Ведь и сам Л. М. Баткин никак не может обойтись без некоторых из этих «позднейших понятий». В противном случае историкам пришлось бы уподобиться членам открытой Свифтом на Луне ученой академии, которые, не доверяя словам, всякий раз в своих диспутах извлекали из мешков и демонстрировали предметы, связанные с этими понятиями. На каком основании мой уважаемый оппонент пользуется понятием «культура» применительно к эпохе Августина, но отказывает в праве на существование в контексте этой культуры понятию «личность»? Будем последовательны, откажемся от употребления всех этих понятий при изучении поздней Античности, – с чем же останется наша исследовательская мысль?
Если я правильно понял своего оппонента, он склонен, при рассмотрении указанных и им подобных общих понятий, разграничивать между теми из них, которые характеризуют объекты, и теми, что относятся к субъекту. Если применение первых, с его точки зрения, допустимо, то применение вторых им отвергается. Но я позволю себе вопросить: к субъекту или к объекту относятся такие понятия, как «культура», «вера» и даже «экономика», – в той сущностной форме, каковая была им свойственна в Средние века? Мне кажется, предлагаемое Баткиным разграничение весьма шатко.
Отказ от применения понятия «личность» к людям других культур и цивилизаций, нежели новоевропейская, так или иначе неизбежно ведет к отрицанию самой проблемы: что представлял собою человеческий индивид в изучаемую далекую эпоху? Следуя методу Баткина, пришлось бы довольствоваться констатацией того, чем этот индивид не являлся, а не сконцентрироваться на изучении того, каковы были специфические особенности, отличавшие его от автономной новоевропейской индивидуальности. Вместо того чтобы поставить проблему и искать пути ее решения, предлагают снять ее вовсе. Меня не может удовлетворить вывод о том, что Августин, как и другие индивиды поздней Античности и Средневековья, суть «недоличности», лишенные индивидуальности «родовые» существа.

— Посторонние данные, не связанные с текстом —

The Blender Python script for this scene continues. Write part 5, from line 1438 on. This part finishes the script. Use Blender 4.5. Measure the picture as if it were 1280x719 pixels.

Итак, наш спор с Баткиным – отнюдь не спор о словах и «предикатах», а о существе культуры, в недрах которой формируются различные типы человеческой личности. Можно заранее предсказать, что отличительные признаки средневекового индивида неизбежно окажутся иными, нежели то представление о личности, которое в глазах моего оппонента является единственно допустимым. Соглашаясь с мыслью о том, что картина человеческого Я в изучаемую эпоху действительно «таинственна», историк обязан, как мне кажется, приложить исследовательские усилия для раскрытия этой тайны. Человек Нового времени вряд ли может претендовать на то, чтобы выполнять роль единственного эталона для оценки всемирно-исторического процесса.
Далее, не может не обратить на себя внимание односторонность интерпретации Баткиным текста «Исповеди». Он концентрирует все свои доводы на демонстрации отклонений душевного строя Августина от того, что соответствует, по его мнению, новоевропейскому типу личности, который, повторяю, он принимает за единственно возможный. Между тем более продуктивным методом была бы констатация противоречивых тенденций, выявляющихся в психическом строе личности гиппонского епископа, – такой подход, кстати сказать, куда более соответствовал бы методике, которую применяет Баткин в ряде других своих работ, где он чутко улавливает сдвиги в культурных смыслах.
Эта односторонность в наибольшей степени проявляется в том, что мой коллега, атакуя «миф» о личности Августина со всех возможных позиций, полностью игнорирует раздел «Исповеди», в котором подробно и с необычайной пластичностью обсуждается проблема времени. Может создаться впечатление, разумеется, обманчивое, что наш автор просто-напросто пропустил книгу XI «Исповеди». Но, пожалуй, нигде психологизм Августина не выступает с той же рельефностью. Именно Августин в истории мысли впервые обнажил субъективную природу времени. В системе его рассуждений время понимается как существеннейший «параметр» личности, как неотъемлемый аспект душевного строя индивида. Столь же существенно понимание Августином человеческой памяти как внутреннего содержания душевного богатства личности.